Былое ассоциируется, впрочем, не столько с огнем и пеплом, сколько с излюбленной стихией Мартынова — с водой. Лейтмотив с ранних стихов — вытаивающие по весне клочья прошлогодних афиш. Во время ливня всплывает «из-под решеток канцелярии» размокший архив. Кладбище недолгих идей, декретов, представлений, сметаемых временам, — корректив к незыблемым, сокрытым, таинственным Законам бытия. Чем смешнее здесь, тем серьезнее «там».

В рапсодиях вечного особенно серьезен мотив истоков и, в частности, магия имен. Меж отпрысками кантониста Збарского[36] и жителями Маркизовой Лужи[37] гуляет вольная тень коробейника Мартына Лощилина, который в пореформенные времена шатался «по гулким руслам пересохших рек», любовался «азиатскою луной» и предлагал угрюмым сибирякам умные книжки…
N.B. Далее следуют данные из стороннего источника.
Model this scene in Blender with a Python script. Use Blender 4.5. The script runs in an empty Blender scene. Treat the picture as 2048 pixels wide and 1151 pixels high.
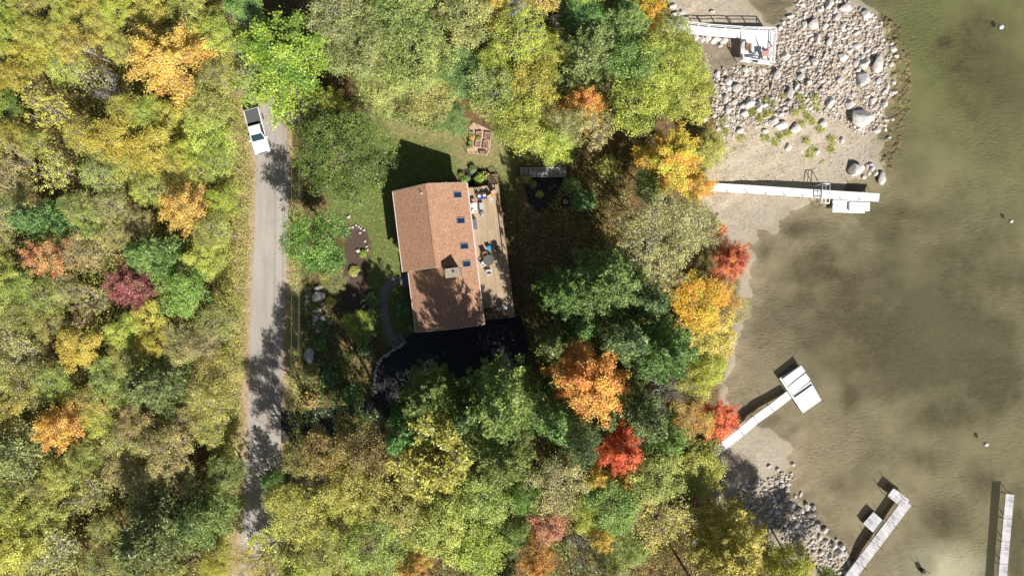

Кажется, само магическое звучание имени значит тут не меньше, чем осознание прямого родства. Во всяком случае, Мартынов день Леонид Николаевич выделяет из всех дней года, и числит своими символическими собеседниками Мартина Турского и Мартина Лютера[38].

Это вообще важный лейтмотив мартыновской лирики: поиск следов. «Какой ты след оставишь?» «На мягком камне рыбий след»? «Незримый прочный след в чужой душе на много лет»? Следы — знаки закономерных траекторий. Заклятье против хаоса, анафема забвенью, битва разума с бессмыслицей.